The one thing that no person, no power, nothing on earth, or above the earth, or below the earth could ever take from me. All of a sudden I start to give it away freely.
“Here…I will trade you my passion for the opportunity to be bitter.”
“Here…I will trade you my joy because I’d rather doubt your sincerity.”
“Here…I will trade you my attention because I’d rather not focus on what you have versus what God has given me.”
“Here…I will trade you my energy because I’d rather focus on a situation that not only do I not have any say in, but is completely irrelevant to me anyway.”
“Here…I will trade you the confidence in the knowledge of what God (the Creator of the Universe, the Giver of Life, the Alpha and Omega, the Lover of my Soul) has called me to do for the fleeting chance at appeasing my temporary emotions. “
It all comes down to what I focus on and pay attention to. When I find my self steering towards a rut, do I allow myself to continue or do I jerk the wheel? When I launch into space, do I try and see what’s in the black hole or do I stay clear? Because I know what is in there.
In fact, I know what’s not in there.
Nothing true. Nothing noble. Nothing right. Nothing pure.
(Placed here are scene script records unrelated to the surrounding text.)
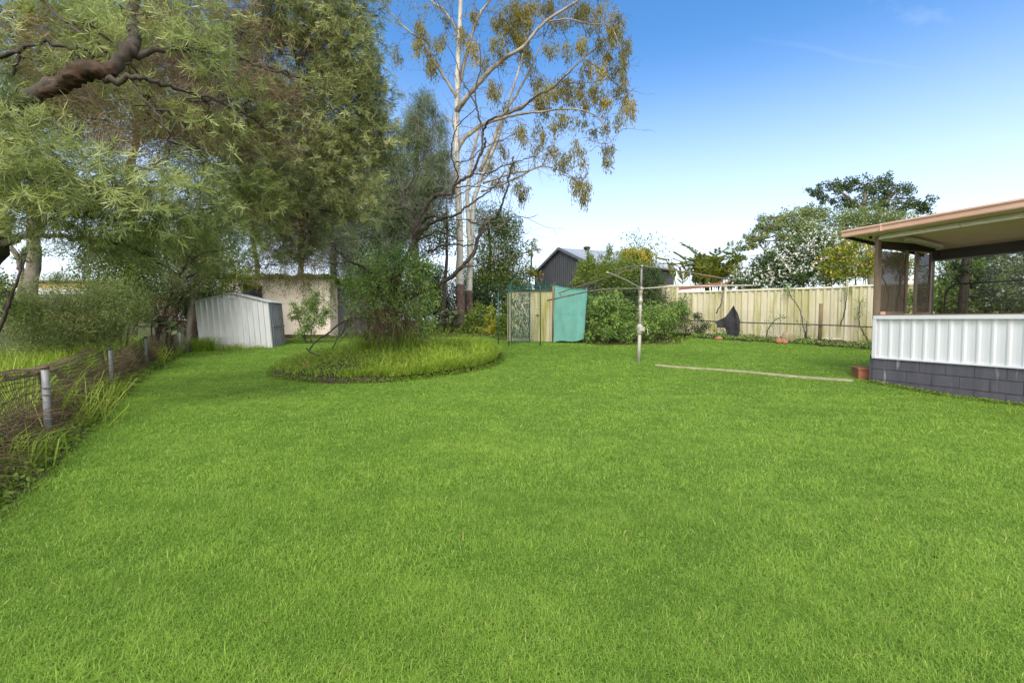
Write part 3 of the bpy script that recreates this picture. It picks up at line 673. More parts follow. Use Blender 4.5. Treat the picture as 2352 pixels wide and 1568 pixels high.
# ---------------------------------------------------------------- metal garden shed
def metal_shed():
    a = GP(459, 16.6); b = GP(627, 17.0); a[2] = .22; b[2] = .22
    d = b-a; Ln = np.linalg.norm(d[:2]); d2 = d[:2]/Ln; inn = np.array([-d2[1], d2[0]])
    th = thing('garden_shed', 'leaning ribbed zinc garden shed with a gabled roof at the lawn end', 'shed', a)
    lean = np.array([-.13, 0, 0]); EV, RI = 1.72, 2.0; DP = 1.45
    top = lambda s_: .22+EV+(RI-EV)*(1-abs(s_/Ln-.5)*2)
    g = Geo(); ribbed(g, a, b-np.append(d2, 0)*.0, .20, 0, Ln/13.02, .045, rib=.16, flat=.66, top=lambda s_: top(s_)-.012, lean=lean); fw = g.build('front_wall', M['zinc'], th)
    g = Geo(); mid = (a+b)/2; nr = np.append(-inn, 0)
    for s_ in (-.13, 0, .13): pass
    c = mid+lean+nr*.045+np.array([0, 0, EV+.12]); g.bar(c-np.append(d2, 0)*.14, c+np.append(d2, 0)*.14, .02, .035); g.build('ridge_vent', M['zinc'], fw)
    b2 = np.append(b[:2]+inn*DP, .24); a2 = np.append(a[:2]+inn*DP, .24)
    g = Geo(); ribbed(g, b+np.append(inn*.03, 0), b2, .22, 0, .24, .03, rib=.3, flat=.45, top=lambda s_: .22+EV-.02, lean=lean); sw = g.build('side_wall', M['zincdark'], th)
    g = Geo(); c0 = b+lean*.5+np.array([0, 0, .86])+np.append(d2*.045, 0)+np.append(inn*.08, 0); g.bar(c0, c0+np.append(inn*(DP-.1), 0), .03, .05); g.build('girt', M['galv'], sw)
    g = Geo(); ribbed(g, a2, a, .22, 0, .24, .03, top=lambda s_: .22+EV-.02, lean=lean); g.build('side_wall', M['zinc'], th)
    g = Geo(); ribbed(g, b2, a2, .22, 0, .24, .03, top=lambda s_: top(s_)-.012, lean=lean); g.build('back_wall', M['zinc'], th)
    rf = Geo()
    for sgn in (0, 1):
        e = (a if sgn == 0 else b)+lean; o = np.append(d2*(-.10 if sgn == 0 else .10), 0)
        e0 = e+o+np.array([0, 0, EV-.03])-np.append(inn*.08, 0); m0 = mid+lean+np.array([0, 0, RI])-np.append(inn*.08, 0)
        iv = np.append(inn*(DP+.16), 0); t_ = np.array([0, 0, .03])
        v = [e0, m0, m0+iv, e0+iv]; v = v+[p+t_ for p in v]
        rf.add(v, [(0, 3, 2, 1), (4, 5, 6, 7), (0, 1, 5, 4), (2, 3, 7, 6), (3, 0, 4, 7), (1, 2, 6, 5)])
    rf.build('roof', M['zinc'], th)
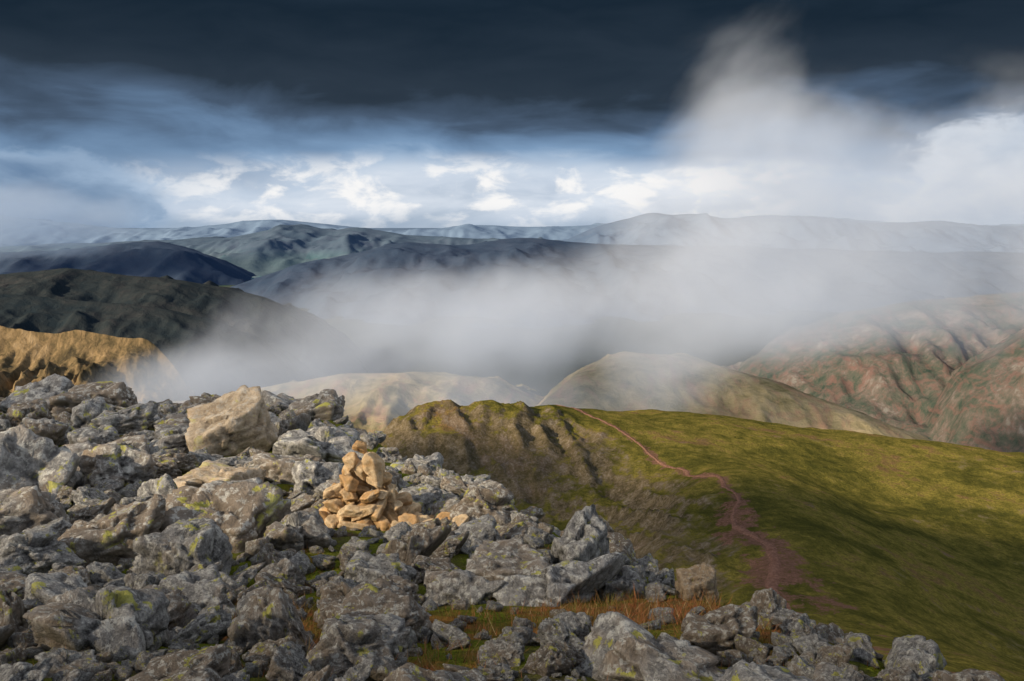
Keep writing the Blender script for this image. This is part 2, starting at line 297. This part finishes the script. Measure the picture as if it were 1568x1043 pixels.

Nothing lovely. Nothing admirable. Nothing praiseworthy.
So today I am faced with the task of firing up my engines and pulling out of this black hole. It’s definitely not easy, or fun. And it definitely won’t give me the immediate satisfaction that I desire so passionately. But at least I know my destination. I know that I’ve been given what it takes.
So today, Philippians 4 is my song.
4 Rejoice in the Lord always. I will say it again: Rejoice! 5 Let your gentleness be evident to all. The Lord is near. 6 Do not be anxious about anything, but in every situation, by prayer and petition, with thanksgiving, present your requests to God. 7 And the peace of God, which transcends all understanding, will guard your hearts and your minds in Christ Jesus.
8 Finally, brothers and sisters, whatever is true, whatever is noble, whatever is right, whatever is pure, whatever is lovely, whatever is admirable—if anything is excellent or praiseworthy—think about such things. 9 Whatever you have learned or received or heard from me, or seen in me—put it into practice. And the God of peace will be with you.